La deuxième est qu’il faut se rendre à l’évidence, c’est terminé.
Enfin, il faut un argumentaire qui s’appuie sur les textes, en l’occurence le règlement intérieur, pour dénoncer, revendiquer ou exiger. J’ai même appris qu’il ya possibilité de la saisine de la Cour constitutionnelle. Je ne peux pas comprendre qu’un député puisse méconnaître les règles de fonctionnement de son institution à ce point. Le règlement intérieur est clair en son article 21 qui dit qu’un député peut démissionner d’un groupe, rejoindre un autre, ou être exclu. Ce sont les trois scénarios possibles. Ensuite le processus voudrait que le Président du groupe parlementaire informe le Président de l’Assemblée nationale qui prend acte, puis informe le bureau et tous les députés lors d’une plénière. Tout a été fait dans les règles de l’art.

Comment vous trouvez la décentralisation aujourd’Hui dans notre pays ?

Je ne dirais pas qu’elle est inexistante mais elle est mal faite. Il ya deux éléments qui développent un pays. Quand je dis un pays ce n’est pas la Capitale. C’est le pays tout entier. Cest à dire que lorsque vous êtes à Kankan, à Mamou ou à N’zérékoré, que vous ayez l’impression d’être à Conakry. De plus, la décentralisation va avec la déconcentration de l’outil d’Etat. Par exemple, je ne vois pas ce que le Ministère des mines fait à Conakry, et même l’environnement. On a huit régions administratives, même ce découpage ne me convient pas, tout comme les quatre régions naturelles. Mon ambition est de doter la Guinée de régions économiques .Qu’on dise demain Dabola c’est la région arrachidière parce que c’est là-bas que d’arachide pousse le mieux. Ensuite encadrer les unités industrielles pour la transformation en huile, savon, et produits divers. C’est ce qui va limiter l’exode rural et mettre tout le monde à la terre, grâce à la plus-value générée.
Aujourd’hui non seulement c’est une agriculture pluviale, mais c’est une production sans transformation.
La décentralisation, c’est faire en sorte que le jeune qui naît à N’zérékoré puisse y étudier, travailler et faire sa vie dans la zone.
Dans un Etat normal, le Maire représente le Président de la République de sa zone, et son conseil municipal devient le gouvernement. Mais comment gérer une commune de la taille de Matoto ou Ratoma, avec un seul Maire? C’est pourquoi les communes actuelles devraient être éclatées en arrondissements, avec une entité supérieure. A eux de collecter et/ou trouver les moyens de leur survie, avec une subvention de l’Etat. C’est ça la décentralisation.

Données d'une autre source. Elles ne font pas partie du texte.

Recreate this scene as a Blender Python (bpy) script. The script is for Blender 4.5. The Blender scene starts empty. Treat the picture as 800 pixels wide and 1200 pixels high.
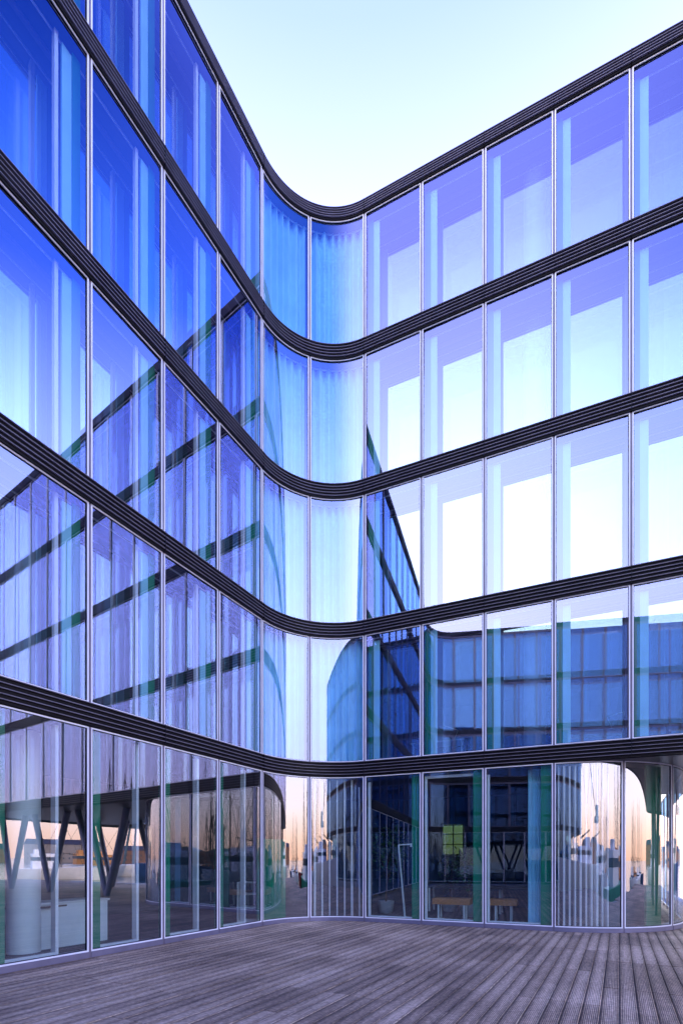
import bpy, bmesh, math, random
from mathutils import Vector
random.seed(7)
S = bpy.context.scene
C = S.collection
F = 3.6                                   # storey height
R = math.radians
H = 1.573                                 # eye height

# ------------------------------------------------------------------ materials
def mat(name, col=(.5, .5, .5), rough=.5, metal=0., noise=0., nscale=8., bump=0., spec=.5, stretch=(1, 1, 1)):
    m = bpy.data.materials.new(name); m.use_nodes = True
    nt = m.node_tree; b = nt.nodes['Principled BSDF']
    b.inputs['Base Color'].default_value = (*col, 1)
    b.inputs['Roughness'].default_value = rough
    b.inputs['Metallic'].default_value = metal
    b.inputs['Specular IOR Level'].default_value = spec
    if noise or bump:
        tc = nt.nodes.new('ShaderNodeTexCoord'); mp = nt.nodes.new('ShaderNodeMapping')
        mp.inputs['Scale'].default_value = stretch
        n = nt.nodes.new('ShaderNodeTexNoise'); n.inputs['Scale'].default_value = nscale
        n.inputs['Detail'].default_value = 5
        nt.links.new(tc.outputs['Object'], mp.inputs[0]); nt.links.new(mp.outputs[0], n.inputs['Vector'])
        if noise:
            r = nt.nodes.new('ShaderNodeValToRGB')
            r.color_ramp.elements[0].position = .3; r.color_ramp.elements[1].position = .7
            r.color_ramp.elements[0].color = (*[c * (1 - noise) for c in col], 1)
            r.color_ramp.elements[1].color = (*[min(1, c * (1 + noise)) for c in col], 1)
            nt.links.new(n.outputs['Fac'], r.inputs[0]); nt.links.new(r.outputs[0], b.inputs['Base Color'])
        if bump:
            bp = nt.nodes.new('ShaderNodeBump'); bp.inputs['Strength'].default_value = bump
            bp.inputs['Distance'].default_value = .01
            nt.links.new(n.outputs['Fac'], bp.inputs['Height']); nt.links.new(bp.outputs[0], b.inputs['Normal'])
    return m

def glass(name, refl, trans, f0, wob=.0):
    m = bpy.data.materials.new(name); m.use_nodes = True
    nt = m.node_tree; nt.nodes.clear()
    o = nt.nodes.new('ShaderNodeOutputMaterial'); mx = nt.nodes.new('ShaderNodeMixShader')
    t = nt.nodes.new('ShaderNodeBsdfTransparent'); g = nt.nodes.new('ShaderNodeBsdfGlossy')
    g.inputs['Roughness'].default_value = 0.0
    g.inputs['Color'].default_value = (*refl, 1); t.inputs['Color'].default_value = (*trans, 1)
    lw = nt.nodes.new('ShaderNodeLayerWeight'); lw.inputs['Blend'].default_value = .5
    pw = nt.nodes.new('ShaderNodeMath'); pw.operation = 'POWER'; pw.inputs[1].default_value = 2.5
    mr = nt.nodes.new('ShaderNodeMapRange'); mr.inputs['To Min'].default_value = f0; mr.inputs['To Max'].default_value = 1
    nt.links.new(lw.outputs['Facing'], pw.inputs[0]); nt.links.new(pw.outputs[0], mr.inputs['Value'])
    nt.links.new(mr.outputs[0], mx.inputs[0]); nt.links.new(t.outputs[0], mx.inputs[1]); nt.links.new(g.outputs[0], mx.inputs[2])
    nt.links.new(mx.outputs[0], o.inputs[0])
    if wob:
        tc = nt.nodes.new('ShaderNodeTexCoord'); mp = nt.nodes.new('ShaderNodeMapping')
        mp.inputs['Scale'].default_value = (1.2, 1.2, .16)
        n = nt.nodes.new('ShaderNodeTexNoise'); n.inputs['Scale'].default_value = 1.1; n.inputs['Detail'].default_value = 1
        b = nt.nodes.new('ShaderNodeBump'); b.inputs['Strength'].default_value = 1; b.inputs['Distance'].default_value = wob
        nt.links.new(tc.outputs['Object'], mp.inputs[0]); nt.links.new(mp.outputs[0], n.inputs['Vector'])
        nt.links.new(n.outputs['Fac'], b.inputs['Height']); nt.links.new(b.outputs[0], g.inputs['Normal'])
    return m

M = dict(
    glass=glass('coated_glass', (.66, .66, 1.0), (.84, .96, 1.0), .28, .00015),
    glass_bent=glass('bent_coated_glass', (.76, .76, 1.0), (.82, .95, 1.0), .27, .0015),
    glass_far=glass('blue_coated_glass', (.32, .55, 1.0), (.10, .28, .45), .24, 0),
    glass_low=glass('ground_floor_glass', (.85, .85, 1.0), (.84, .97, .96), .31, .0002),
    glass_door=glass('door_glass', (.8, .85, 1.0), (.84, .97, .96), .19, .0002),
    glass_low_bent=glass('bent_ground_floor_glass', (.95, .92, 1.0), (.84, .97, .96), .34, .005),
    inner=glass('inner_glass', (.95, 1.0, 1.0), (.80, .94, 1.0), .47, 0),
    amber=glass('greenish_glass', (.6, .8, .5), (.03, .065, .035), .08),
    alu=mat('pale_aluminium', (.88, .85, .90), .35, .0, .06, 3),
    mullion=mat('lilac_grey_aluminium', (.16, .13, .18), .4, .0, .1, 4),
    band=mat('black_cladding', (.006, .004, .006), .5, .0, .3, 5, spec=.12),
    gasket=mat('black_gasket', (.01, .008, .012), .6, spec=.15),
    fin=mat('dark_anodised_fin', (.22, .19, .23), .4, .0, .15, 3, spec=.3),
    ceiling=mat('ceiling_panel', (.06, .07, .11), .7, 0, .1, 2),
    carpet=mat('dark_carpet', (.035, .045, .06), .9, 0, .3, 30),
    room=mat('room_wall', (.035, .07, .10), .8, 0, .25, 1.2),
    concrete=mat('pale_column', (.88, .90, .92), .6, 0, .06, 3),
    green=mat('dark_green_panel', (.001, .22, .11), .4, 0, .1, 2),
    pale=mat('pale_screen', (.36, .72, .82), .6, 0, .06, 2),
    fins=mat('pale_vertical_fin', (.38, .74, .90), .5, 0, .1, 2),
    sill=mat('sill_metal', (.20, .18, .26), .45, .3, .12, 4),
    soffit=mat('soffit_metal', (.05, .045, .06), .4, .2, .2, 3),
    roof=mat('roof_gravel', (.2, .2, .21), .9, 0, .2, 8),
    wood=mat('orange_timber', (.55, .22, .05), .45, 0, .25, 6, stretch=(1, 8, 8)),
    white=mat('white_paint', (.8, .8, .8), .4, 0, .05, 3),
    steel=mat('white_steel', (.75, .8, .8), .35),
    dark=mat('dark_plastic', (.02, .025, .03), .45, 0, .2, 6),
    leaf=mat('leaf_green', (.035, .12, .045), .5, 0, .4, 7),
    bark=mat('bark', (.09, .06, .04), .9, 0, .3, 12),
    terracotta=mat('grey_pot', (.30, .33, .36), .7, 0, .1, 6),
    red=mat('red_paint', (.45, .05, .03), .5, 0, .2, 2),
    navy=mat('navy_paint', (.02, .05, .16), .4, 0, .2, 2),
    seagreen=mat('green_paint', (.02, .28, .16), .4, 0, .2, 2),
    crane=mat('crane_steel', (.05, .09, .12), .5, .2, .2, 1),
    brick=mat('warehouse_brick', (.16, .08, .055), .85, 0, .25, .5),
    render=mat('pale_render', (.24, .21, .20), .85, 0, .15, .3),
    stone=mat('quay_stone', (.24, .23, .24), .85, 0, .2, 1.5, .3),
    pane_dark=mat('dark_window', (.03, .05, .08), .08),
)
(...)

Quelles sont les solutions que vous préconisez à ce niveau?

Lorsque vous voulez développer un pays, vous devez avoir une politique de décentralisation homogène qui puisse fonctionner. Nous avons les exemples du Nigéria  et des Etats-Unis d’Amérique. Ce sont des pays à plusieurs Etats.
En Europe les plus grandes villes n’ont rien à envier à la Capitale. C’est pourquoi j’exhorte les autorités à impliquer la diaspora, à l’instar de ce que nous voyons dans les pays limitrophes. En tant que député, je me battrai pour que nos compatriotes qui vivent à l’étranger soient représentés dans la prochaine Législature. Aujourdhui, c’est la diaspora africaine qui inspire et supplie le pouvoir, comme la Chine et l’Inde il n’ y a pas si longtemps. Donc, c’est au pouvoir de transformer les Guinéens de l’étranger en acteurs de développement, car leur apport formalisé devient incontournable.